Shaping International CSR: A Jazz Performance 

Knudsen's research challenges the wide-spread view that governments play only a limited role in CSR. It also calls into question arguments that globalisation has stifled policy makers' capacity with regard to regulating transnational businesses. However, this does not mean that governments 'orchestrate' international CSR. Rather, Knudsen suggested, the process through which international CSR is shaped can best be understood as a 'jazz' performance, where different players build on each other's contribution and take turns in taking the lead or supporting the rest of the ensemble. 

While this provides a useful framework for studying the role of governments in international CSR, a number of questions remain: Why do governments make public policies for CSR? When do they choose to move from 'softer' towards 'harder' forms of regulation? What explains national variation? Do different types of public policies for CSR necessarily reinforce each other or are there also examples of conflict, tension and incompatibility?  

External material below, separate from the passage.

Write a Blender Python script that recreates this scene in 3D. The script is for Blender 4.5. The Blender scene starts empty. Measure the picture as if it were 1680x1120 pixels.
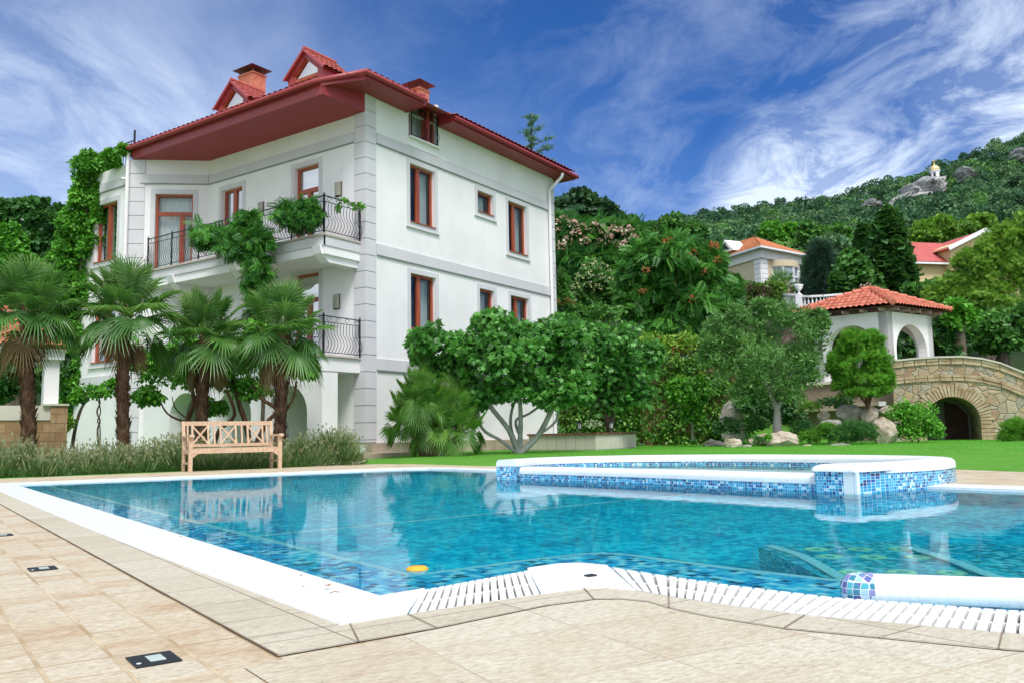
# pool villa below a wooded hill
SKYSTR, SKYTINT, CLOUDCOL = .10, (.10, .285, .53), (3.7, 4.25, 5.1)
LEAFGAIN = 1.4
SUNPOW, SUNANG, EXPO = 1.5, 20, 1.26
import bpy, bmesh, math, random
import numpy as np
from math import sin, cos, pi, radians, sqrt, atan2, hypot, floor
from mathutils import Vector, Matrix
from mathutils.geometry import tessellate_polygon
random.seed(7)
rng = np.random.default_rng(11)
SC = bpy.context.scene
COL = SC.collection

# ------------------------------------------------------------------ camera model
F, PITCH, ROLL, YAW = 1391.28, 0.111249472, -0.020207026, 0.59720866
IW, IH = 1680, 1120
CAMH = 0.55
def _basis():
    cp, sp = cos(PITCH), sin(PITCH)
    fwd = np.array([0, cp, sp]); right = np.array([1., 0, 0]); up = np.cross(right, fwd)
    cr, sr = cos(ROLL), sin(ROLL)
    r2 = cr*right + sr*up; u2 = -sr*right + cr*up
    T = np.array([[sin(YAW), cos(YAW), 0], [-cos(YAW), sin(YAW), 0], [0, 0, 1]])
    return T @ r2, T @ u2, T @ fwd
RT, UP, FW = _basis()
def ray(px, py): return FW + RT*(px-IW/2)/F - UP*(py-IH/2)/F
_d = ray(600, 720)[:2]; _d = _d/np.hypot(*_d)
CAM = np.array([-_d[0]*24.2, -_d[1]*24.2, CAMH])
def at(px, py, depth): return CAM + ray(px, py)*depth
def gnd(px, py, z=0.):
    d = ray(px, py); return CAM + d*((z-CAM[2])/d[2])
HF = FW[:2]/np.hypot(*FW[:2]); HR = np.array([HF[1], -HF[0]])      # level forward / right
def st(s, t, z=0.): return np.array([CAM[0]+HR[0]*s+HF[0]*t, CAM[1]+HR[1]*s+HF[1]*t, z])
def to_st(x, y):
    dx, dy = x-CAM[0], y-CAM[1]
    return dx*HR[0]+dy*HR[1], dx*HF[0]+dy*HF[1]

# ------------------------------------------------------------------ object helpers
def tag(o, label=None, cat=None, group=None, kind=None):
    if label: o['label'] = label
    if cat: o['category'] = cat
    if group: o['group'] = group
    if kind: o['kind'] = kind
    return o
def empty(name, loc=(0, 0, 0), rz=0.):
    o = bpy.data.objects.new(name, None); COL.objects.link(o)
    o.location = loc; o.rotation_euler = (0, 0, rz); o.empty_display_size = .2
    return o
def thing(name, label, cat, loc=(0, 0, 0), rz=0., group=None):
    return tag(empty(name, loc, rz), label, cat, group)
def link(name, me, mat=None, parent=None):
    o = bpy.data.objects.new(name, me); COL.objects.link(o)
    if mat is not None:
        for m in (mat if isinstance(mat, (list, tuple)) else [mat]): me.materials.append(m)
    if parent is not None: o.parent = parent
    return o
def kids(o): return [c for c in bpy.data.objects if c.parent == o]
def copy_tree(o, parent=None):
    c = o.copy(); COL.objects.link(c); c.parent = parent
    for ch in kids(o): copy_tree(ch, c)
    return c

class MB:
    def __init__(s): s.v = []; s.f = []; s.uv = []; s.mi = []; s.sm = []
    def face(s, pts, uv=None, mi=0, sm=False):
        n = len(s.v); s.v += [tuple(map(float, p)) for p in pts]
        s.f.append(tuple(range(n, n+len(pts)))); s.uv.append(uv); s.mi.append(mi); s.sm.append(sm)
    def grid(s, rows, mi=0, closed=False, sm=True, uvs=None):
        n = len(s.v); k = len(rows[0])
        for r in rows: s.v += [tuple(map(float, p)) for p in r]
        for i in range(len(rows)-1):
            for j in range(k if closed else k-1):
                j2 = (j+1) % k
                s.f.append((n+i*k+j, n+i*k+j2, n+(i+1)*k+j2, n+(i+1)*k+j))
                if uvs is not None:
                    jj = j+1
                    s.uv.append([uvs[i][j], uvs[i][jj], uvs[i+1][jj], uvs[i+1][j]])
                else: s.uv.append(None)
                s.mi.append(mi); s.sm.append(sm)
        return n
    def box(s, x0, x1, y0, y1, z0, z1, mi=0):
        c = [(x0,y0,z0),(x1,y0,z0),(x1,y1,z0),(x0,y1,z0),(x0,y0,z1),(x1,y0,z1),(x1,y1,z1),(x0,y1,z1)]
        n = len(s.v); s.v += c
        for q in ((0,3,2,1),(4,5,6,7),(0,1,5,4),(1,2,6,5),(2,3,7,6),(3,0,4,7)):
            s.f.append(tuple(n+i for i in q)); s.uv.append(None); s.mi.append(mi); s.sm.append(False)
    def obox(s, p, u, v, w, mi=0):
        """box from corner p along vectors u, v, w"""
        p, u, v, w = map(lambda q: np.array(q, float), (p, u, v, w))
        c = [p, p+u, p+u+v, p+v, p+w, p+u+w, p+u+v+w, p+v+w]
        n = len(s.v); s.v += [tuple(q) for q in c]
        fl = np.dot(np.cross(u, v), w) < 0
        for q in ((0,3,2,1),(4,5,6,7),(0,1,5,4),(1,2,6,5),(2,3,7,6),(3,0,4,7)):
            q = q[::-1] if fl else q
            s.f.append(tuple(n+i for i in q)); s.uv.append(None); s.mi.append(mi); s.sm.append(False)
    def bar(s, a, b, w, h, up=(0, 0, 1), mi=0):
        """rectangular bar between a and b, w wide, h high (centred)"""
        a = np.array(a, float); b = np.array(b, float); d = b-a; L = np.linalg.norm(d); d /= L
        up = np.array(up, float); side = np.cross(d, up)
        if np.linalg.norm(side) < 1e-6: side = np.cross(d, (1, 0, 0))
        side /= np.linalg.norm(side); up = np.cross(side, d)
        s.obox(a-side*w/2-up*h/2, d*L, side*w, up*h, mi)
    def tube(s, pts, r, n=8, cap=True, mi=0, sm=True):
        pts = [np.array(p, float) for p in pts]
        rs = r if isinstance(r, (list, tuple, np.ndarray)) else [r]*len(pts)
        rows = []; prev = None
        for i, p in enumerate(pts):
            d = pts[min(i+1, len(pts)-1)]-pts[max(i-1, 0)]
            d = d/(np.linalg.norm(d)+1e-12)
            if prev is None:
                a = np.cross(d, (0, 0, 1.)) if abs(d[2]) < .9 else np.cross(d, (1., 0, 0))
            else: a = prev-d*np.dot(prev, d)
            a = a/(np.linalg.norm(a)+1e-12); prev = a; b = np.cross(d, a)
            rows.append([p+(a*cos(2*pi*k/n)+b*sin(2*pi*k/n))*rs[i] for k in range(n)])
        s.grid(rows, mi, True, sm)
        if cap:
            s.face(rows[0][::-1], mi=mi); s.face(rows[-1], mi=mi)
    def lathe(s, prof, c=(0, 0, 0), n=16, mi=0, sm=True):
        rows = [[(c[0]+r*cos(2*pi*k/n), c[1]+r*sin(2*pi*k/n), c[2]+z) for k in range(n)] for r, z in prof]
        s.grid(rows, mi, True, sm)
    def prism(s, poly, vec, mi=0):
        """closed polygon (3d pts, planar) extruded by vec"""
        poly = [np.array(p, float) for p in poly]; vec = np.array(vec, float)
        nrm = np.zeros(3)
        for i in range(len(poly)): nrm += np.cross(poly[i], poly[(i+1) % len(poly)])
        if np.dot(nrm, vec) > 0: poly = poly[::-1]
        top = [p+vec for p in poly]
        s.face(poly, mi=mi); s.face(top[::-1], mi=mi)
        for i in range(len(poly)):
            j = (i+1) % len(poly)
            s.face([poly[j], poly[i], top[i], top[j]], mi=mi)
    def build(s, name, mat, parent=None, merge=False):
        me = bpy.data.meshes.new(name); me.from_pydata(s.v, [], s.f)
        me.polygons.foreach_set('material_index', s.mi); me.polygons.foreach_set('use_smooth', s.sm)
        if any(u is not None for u in s.uv):
            L = me.uv_layers.new(name='UVMap'); buf = []
            for f, u in zip(s.f, s.uv): buf += [c for q in (u if u is not None else [(0, 0)]*len(f)) for c in q]
            L.data.foreach_set('uv', buf)
        if merge:
            bm = bmesh.new(); bm.from_mesh(me); bmesh.ops.remove_doubles(bm, verts=bm.verts, dist=1e-4)
            bmesh.ops.recalc_face_normals(bm, faces=bm.faces); bm.to_mesh(me); bm.free()
        me.update()
        return link(name, me, mat, parent)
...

Finally, the framework introduced by Knudsen does not (claim or intend to) tell us much about the actual outcomes of CSR initiatives and public policies for CSR. For example, will EITI and regulatory initiatives for tax transparency in the extractive industries actually deliver accountability and fiscal responsibility? Can non-financial disclosure obligations - such as the UK Modern Slavery Act - increase societal trust and drive corporations to invest more in CSR? Determining whether, when and how CSR can make a real difference and how government policies can support this goal will remain a major challenge for CSR research more broadly.

Jette Steen Knudsen is Shelby Collum Davis Professor of International Business at the Fletcher School of Law and Diplomacy, Tufts University. Her research centers on the interface between government regulation and business actions. 

This event was co-hosted by the UCL Global Governance Institute (GGI) and the UCL Centre for Ethics and Law.